くらのすけの映画日記

「シネマラムール」の管理人くらのすけの映画鑑賞日記です。 なるべく、見た直後の印象を書き込んでいるのでネタバレがある場合があります。その点ご了解ください。

映画感想「少年期」

少年期

とにかく絵の美しさに目を奪われる。遠くに山々をいただいた近景に小さく点景のように配置する人々のショットや登場人物が歩きながらはなしているバックに農作業をする人々が配置される構図、さらに見上げるようなショットの背後に大きく膨らんで見える入道雲のショット、さらに東京でのシーンでも人混みの中を馬に乗った軍人は横切るシーンなどなど芸術的ともいえるカメラの構図に魅了されてしまうのである。

物語は昭和19年から終戦までのいわゆる第二次大戦の激動の時代。大学教授の家庭の長男一郎とその母の物語である。その根底には木下恵介ならではの反戦テーマが脈々と伺われ、さらに木下恵介ならではの強い母のイメージが根底に流れる。理想論を持ちながら一見ふがいない存在に見える父の姿も木下映画の定番かもしれない。

最初は疎開せずに一人東京に残った一郎だが、いたたまれなくなって疎開先へ移る。しかしそこでも戦争に対する人々の盲目的な献身精神が広がり肩身の狭い思いをする。まさに木下恵介ならではの世界である。

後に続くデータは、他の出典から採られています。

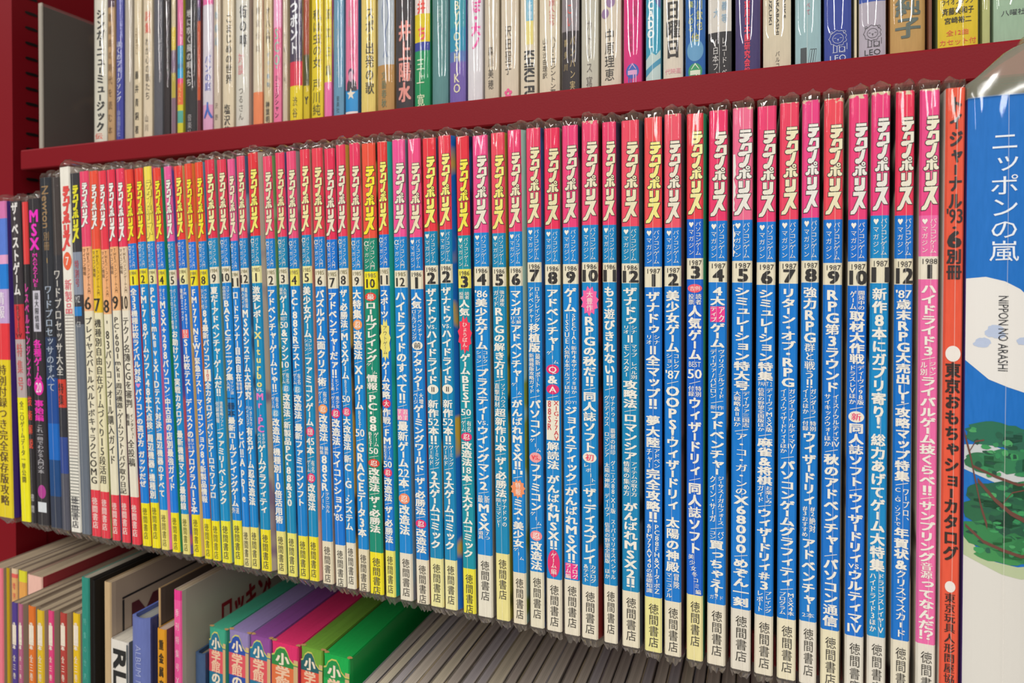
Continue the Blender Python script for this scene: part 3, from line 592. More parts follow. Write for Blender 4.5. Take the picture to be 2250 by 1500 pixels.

父の姿に反抗し、予科練志願をしようとする一郎だが父にも母にも反対される。結局そうこうしているうちに終戦となり、軍国精神に染まっていた友人たちも一郎の周りに寄り添ってきてハッピーエンドとなる。

丁寧に演出されたドラマはまさに人間賛歌であり命の大切さである。戦争を愚行と大上段に割り切らずやむを得ない歴史の一ページに生きた人々を正当なものとしてとらえ、一人の少年を通じてもっと大きな時代の中でその正当性を問いかけてくる。その一回り大きなメッセージの描き方こそ木下恵介の大きさであり、それが叙情的ともいえる美しい景色をあえて選んだ懐の大きさだと思う。この余裕が本当のメッセージを心に訴えかけてくるのではないかと思います。いい映画でした。